## What is required
Pick every line from the data that holds the word "wallm".

## Dataset content
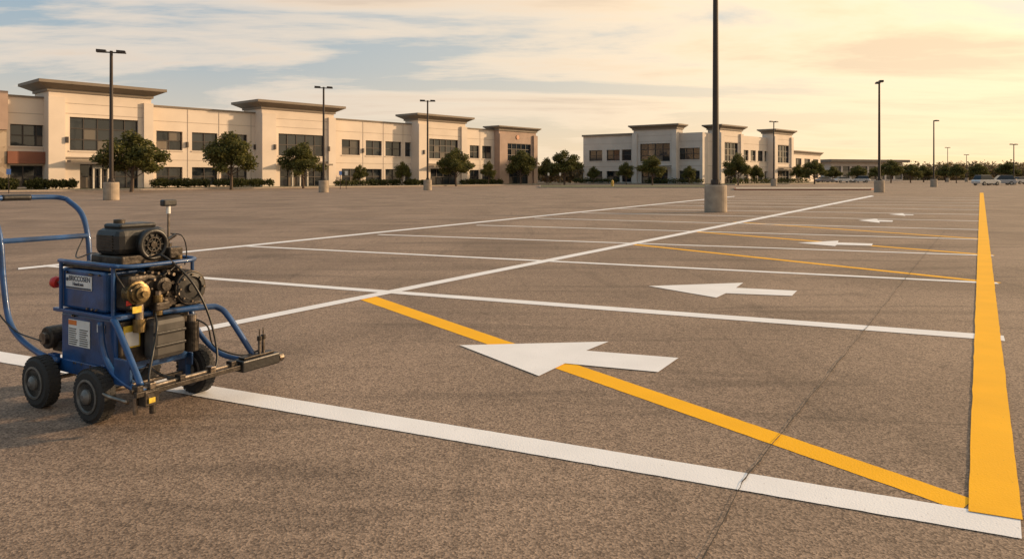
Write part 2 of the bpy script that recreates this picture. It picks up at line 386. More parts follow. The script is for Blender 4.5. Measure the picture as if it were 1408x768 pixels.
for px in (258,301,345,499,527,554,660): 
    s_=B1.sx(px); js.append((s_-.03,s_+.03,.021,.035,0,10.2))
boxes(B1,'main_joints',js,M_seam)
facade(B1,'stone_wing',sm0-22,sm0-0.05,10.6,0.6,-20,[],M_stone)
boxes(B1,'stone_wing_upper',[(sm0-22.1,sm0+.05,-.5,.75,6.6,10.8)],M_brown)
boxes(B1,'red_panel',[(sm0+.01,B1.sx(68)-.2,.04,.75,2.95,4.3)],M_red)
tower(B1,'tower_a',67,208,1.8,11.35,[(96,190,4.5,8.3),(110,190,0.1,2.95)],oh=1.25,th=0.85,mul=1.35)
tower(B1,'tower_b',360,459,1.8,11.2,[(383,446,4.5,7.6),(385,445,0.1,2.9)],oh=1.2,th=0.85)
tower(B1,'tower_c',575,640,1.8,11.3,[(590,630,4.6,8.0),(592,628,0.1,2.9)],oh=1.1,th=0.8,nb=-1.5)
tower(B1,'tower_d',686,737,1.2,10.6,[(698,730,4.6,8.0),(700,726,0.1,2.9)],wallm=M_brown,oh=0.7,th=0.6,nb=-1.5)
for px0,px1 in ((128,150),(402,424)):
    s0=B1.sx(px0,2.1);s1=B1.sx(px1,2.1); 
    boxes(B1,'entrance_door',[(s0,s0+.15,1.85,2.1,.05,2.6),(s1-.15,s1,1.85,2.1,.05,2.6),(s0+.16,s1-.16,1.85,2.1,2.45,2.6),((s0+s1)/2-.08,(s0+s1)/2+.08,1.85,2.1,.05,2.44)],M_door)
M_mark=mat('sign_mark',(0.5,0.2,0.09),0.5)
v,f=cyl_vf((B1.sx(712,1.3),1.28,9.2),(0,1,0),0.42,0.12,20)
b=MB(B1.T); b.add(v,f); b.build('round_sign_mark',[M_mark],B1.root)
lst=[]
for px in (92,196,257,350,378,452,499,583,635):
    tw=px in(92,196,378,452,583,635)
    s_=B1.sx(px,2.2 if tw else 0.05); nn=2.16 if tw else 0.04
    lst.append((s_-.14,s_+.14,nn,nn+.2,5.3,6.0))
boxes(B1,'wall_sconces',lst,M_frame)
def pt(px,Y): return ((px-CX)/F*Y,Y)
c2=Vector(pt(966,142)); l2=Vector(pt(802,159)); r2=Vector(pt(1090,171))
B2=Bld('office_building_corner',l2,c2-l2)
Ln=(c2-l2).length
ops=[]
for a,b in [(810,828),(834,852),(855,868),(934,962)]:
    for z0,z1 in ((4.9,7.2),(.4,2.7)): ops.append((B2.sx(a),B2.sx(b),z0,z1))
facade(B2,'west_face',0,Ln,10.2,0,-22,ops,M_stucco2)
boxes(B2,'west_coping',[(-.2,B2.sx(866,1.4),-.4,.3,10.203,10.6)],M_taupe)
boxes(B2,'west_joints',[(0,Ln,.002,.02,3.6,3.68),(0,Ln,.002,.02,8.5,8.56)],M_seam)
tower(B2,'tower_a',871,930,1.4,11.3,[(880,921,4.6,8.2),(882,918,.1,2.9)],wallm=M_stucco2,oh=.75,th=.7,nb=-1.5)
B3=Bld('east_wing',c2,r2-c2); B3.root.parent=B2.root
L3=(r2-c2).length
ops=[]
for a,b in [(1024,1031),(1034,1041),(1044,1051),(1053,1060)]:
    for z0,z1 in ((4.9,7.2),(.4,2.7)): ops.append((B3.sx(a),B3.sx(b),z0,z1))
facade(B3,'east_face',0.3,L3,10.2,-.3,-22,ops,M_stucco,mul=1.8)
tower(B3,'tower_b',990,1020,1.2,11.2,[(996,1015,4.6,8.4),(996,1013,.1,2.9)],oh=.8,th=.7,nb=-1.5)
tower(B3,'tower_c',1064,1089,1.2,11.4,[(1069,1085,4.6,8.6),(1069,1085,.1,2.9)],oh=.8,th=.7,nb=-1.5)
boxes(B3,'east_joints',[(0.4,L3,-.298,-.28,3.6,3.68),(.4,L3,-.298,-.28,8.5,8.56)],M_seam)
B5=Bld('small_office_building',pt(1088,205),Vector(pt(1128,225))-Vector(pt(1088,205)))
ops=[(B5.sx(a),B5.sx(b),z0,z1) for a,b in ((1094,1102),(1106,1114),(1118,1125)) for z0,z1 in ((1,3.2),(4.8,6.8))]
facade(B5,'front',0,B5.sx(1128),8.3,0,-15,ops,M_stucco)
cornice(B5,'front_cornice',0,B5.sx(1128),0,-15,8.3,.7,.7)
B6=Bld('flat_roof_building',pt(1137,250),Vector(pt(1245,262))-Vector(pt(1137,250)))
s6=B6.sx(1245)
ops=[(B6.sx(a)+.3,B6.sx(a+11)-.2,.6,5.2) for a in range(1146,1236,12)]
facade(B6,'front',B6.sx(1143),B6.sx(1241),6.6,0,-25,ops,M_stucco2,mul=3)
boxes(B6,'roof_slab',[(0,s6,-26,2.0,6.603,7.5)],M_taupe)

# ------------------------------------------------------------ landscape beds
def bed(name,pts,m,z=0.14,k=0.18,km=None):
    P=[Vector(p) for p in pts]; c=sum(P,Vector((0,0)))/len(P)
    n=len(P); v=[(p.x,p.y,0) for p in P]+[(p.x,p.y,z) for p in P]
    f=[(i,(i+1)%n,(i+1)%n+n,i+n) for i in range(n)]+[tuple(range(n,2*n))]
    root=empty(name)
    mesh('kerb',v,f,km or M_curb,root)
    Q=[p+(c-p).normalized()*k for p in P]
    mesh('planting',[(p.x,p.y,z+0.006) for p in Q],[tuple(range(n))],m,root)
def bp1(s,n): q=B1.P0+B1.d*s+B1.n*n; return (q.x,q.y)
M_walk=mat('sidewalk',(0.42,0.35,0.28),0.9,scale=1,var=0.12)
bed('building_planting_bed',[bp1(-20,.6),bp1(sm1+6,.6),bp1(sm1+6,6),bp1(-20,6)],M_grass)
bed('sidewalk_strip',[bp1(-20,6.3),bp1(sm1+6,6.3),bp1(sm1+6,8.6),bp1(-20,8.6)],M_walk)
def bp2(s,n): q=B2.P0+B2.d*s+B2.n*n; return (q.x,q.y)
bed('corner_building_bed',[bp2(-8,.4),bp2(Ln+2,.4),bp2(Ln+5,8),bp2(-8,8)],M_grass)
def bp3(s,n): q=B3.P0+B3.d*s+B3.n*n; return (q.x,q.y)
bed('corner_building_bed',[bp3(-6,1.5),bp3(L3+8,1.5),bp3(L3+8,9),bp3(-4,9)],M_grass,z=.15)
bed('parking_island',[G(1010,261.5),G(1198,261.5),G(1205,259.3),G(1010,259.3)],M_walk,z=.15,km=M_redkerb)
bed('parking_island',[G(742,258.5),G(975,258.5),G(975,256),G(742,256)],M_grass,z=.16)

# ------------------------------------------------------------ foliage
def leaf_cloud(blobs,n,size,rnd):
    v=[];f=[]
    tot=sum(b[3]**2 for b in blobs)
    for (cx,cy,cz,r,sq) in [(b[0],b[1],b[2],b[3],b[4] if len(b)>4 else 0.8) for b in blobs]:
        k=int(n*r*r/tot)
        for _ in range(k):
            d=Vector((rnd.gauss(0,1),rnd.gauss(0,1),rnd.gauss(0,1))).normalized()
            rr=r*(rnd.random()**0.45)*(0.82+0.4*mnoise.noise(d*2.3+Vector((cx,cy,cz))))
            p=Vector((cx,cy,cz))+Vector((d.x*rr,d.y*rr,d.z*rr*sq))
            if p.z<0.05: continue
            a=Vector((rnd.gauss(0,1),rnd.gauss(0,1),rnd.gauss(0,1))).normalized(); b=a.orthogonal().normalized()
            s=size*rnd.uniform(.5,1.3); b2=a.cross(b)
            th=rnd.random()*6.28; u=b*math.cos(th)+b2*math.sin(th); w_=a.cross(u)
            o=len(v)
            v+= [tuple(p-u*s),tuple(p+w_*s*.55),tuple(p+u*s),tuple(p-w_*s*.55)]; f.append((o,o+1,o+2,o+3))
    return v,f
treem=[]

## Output
tower(B1,'tower_d',686,737,1.2,10.6,[(698,730,4.6,8.0),(700,726,0.1,2.9)],wallm=M_brown,oh=0.7,th=0.6,nb=-1.5)
tower(B2,'tower_a',871,930,1.4,11.3,[(880,921,4.6,8.2),(882,918,.1,2.9)],wallm=M_stucco2,oh=.75,th=.7,nb=-1.5)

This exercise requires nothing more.